Ready for your close-up, Olney?

Ready for your close-up, Olney?

PK-based producers choose Olney for TV show

City officials are working with a team of TV producer-developers who plan to use Olney as the setting for a “Fixer Upper”-style documentary series about renewing rural towns that would air on a major streaming channel later this year or in early 2024.

“Each season, follow along as we spark revival in these historic Texas towns,” the show’s description says. “We will work with local leadership to learn the biggest issues facing their communities. After that, it’s time to get our hands dirty, working together to create lasting solutions to solve the biggest problems facing small-town Texas.”

Producer Lance Groves and his brother Corey Groves initially wanted to shoot the show in their native Possum Kingdom, until a chance meeting at the Young County Courthouse in December between Lance Groves and Judge Win Graham pointed them to Olney. The Groves’ cousin, Russell Wayne Groves, who produced the 2022 Netflix documentary “Facing Nolan,” also helped devel- op the project.

Judge Graham pointed out that the City of Olney has about 20 foreclosed lots that it was willing to sell cheaply to buyers who would build homes within a year of purchase. Judge Graham introduced the Groves to Olney Mayor Rue Rogers and Mayor Pro Tem Tom Parker last month.

“Win brought them over to Olney and said, ‘This is where you need to do it,’” Mayor Rogers said. “The need for housing is one of our biggest needs and so after having lunch and discussing it more in detail … Tom took them around and showed them some of the lots.”
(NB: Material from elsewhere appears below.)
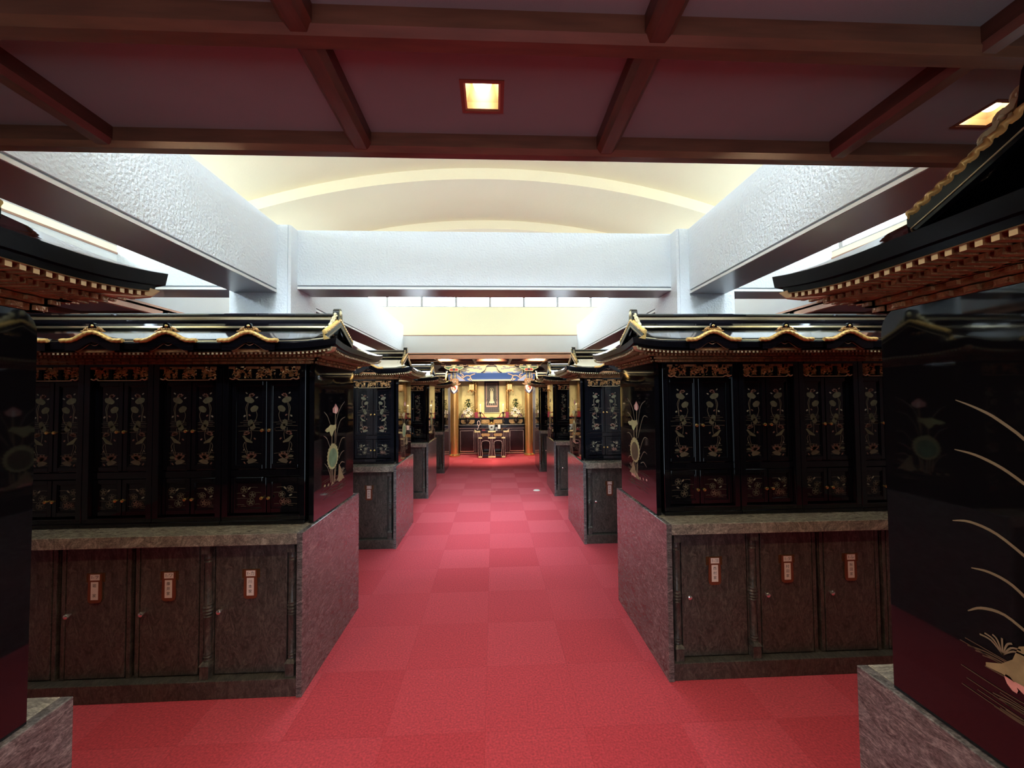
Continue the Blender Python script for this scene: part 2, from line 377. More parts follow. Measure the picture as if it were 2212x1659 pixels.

Lance Groves, whose family has operated the mechanical contracting company Groves PK at Possum Kingdom since 1966, said he and his brother plan to shoot in towns all over Texas, adding “it sure is a nice feeling to be starting in our own backyard.”

“I can say that if not for Young County Judge Win Graham getting us in front of Tom Parker and Rue Rogers, we would have missed the opportunity to highlight such a deserving town,” he said. “Young County is better because of those three guys. We look forward to the work we will be doing in all the towns to be featured in this series.”

Mr. Groves said filming and construction are set to begin by late spring and will focus on vacant lots on city blocks north of Main Street. The series will be called “Rural Route Revival” and will focus on the brothers’ bet on revitalizing small-town Texas rather than adding to the Metroplex’s sprawl, he said.

“Just as it looks like small-town Texas might be forever forgotten, 90 miles west of the Dallas toll roads along the east banks of Possum Kingdom Lake is a group with a different development play in mind,” he said.

“It’s a dark-horse bet on blue-collar communities.”